For those of you who haven’t heard me go on (and on, and on) about this subject, farike is roasted green wheat, which is a highly valued ingredient in local Arab cuisine.  Roasting wheat is an ancient system for processing this grain – and roasted grain is described numerous times in biblical texts.

Farike is made when the grains are fully developed but still green and soft – about a month before they turn dry and golden on the stalk if left to continue to ripen uninterrupted.

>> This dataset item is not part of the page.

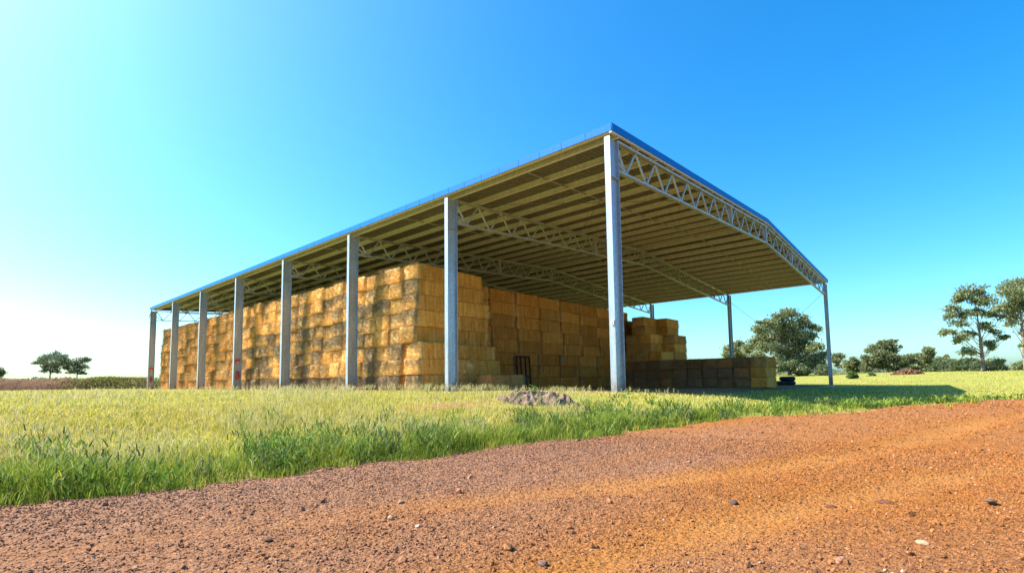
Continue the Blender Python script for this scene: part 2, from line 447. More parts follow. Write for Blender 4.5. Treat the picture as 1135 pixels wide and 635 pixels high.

Only the tops of the wheat are cut – the “shibboleth” in Hebrew – by hand with a sickle.  Then they are left to dry in the sun for 2 days and after that, are lit on fire.  The outer, dry parts char and turn black, while the grains inside their husks are roasted.  The whole black pile is then threshed, to separate the roasted grains from the chaff.  

This is the second season that we went with Balkees to visit Abu S. and his family as they were in the middle of the intensely demanding work that is involved in making farike.  Not only does the wheat have to be harvested by hand, but the entire process that follows is extremely time consuming and labor intensive.   I am full of awe over the spirit, strength and cooperation among this remarkable family, and honored to count them as my friends. 

We rubbed the charred heads of grain between our hands and blew away the chaff to eat the chewy, smoky green kernels.  My friend Balkees recited the Arabic equivalent of the “Shechyanu” prayer that is said when tasting a new fruit for the first time in the season.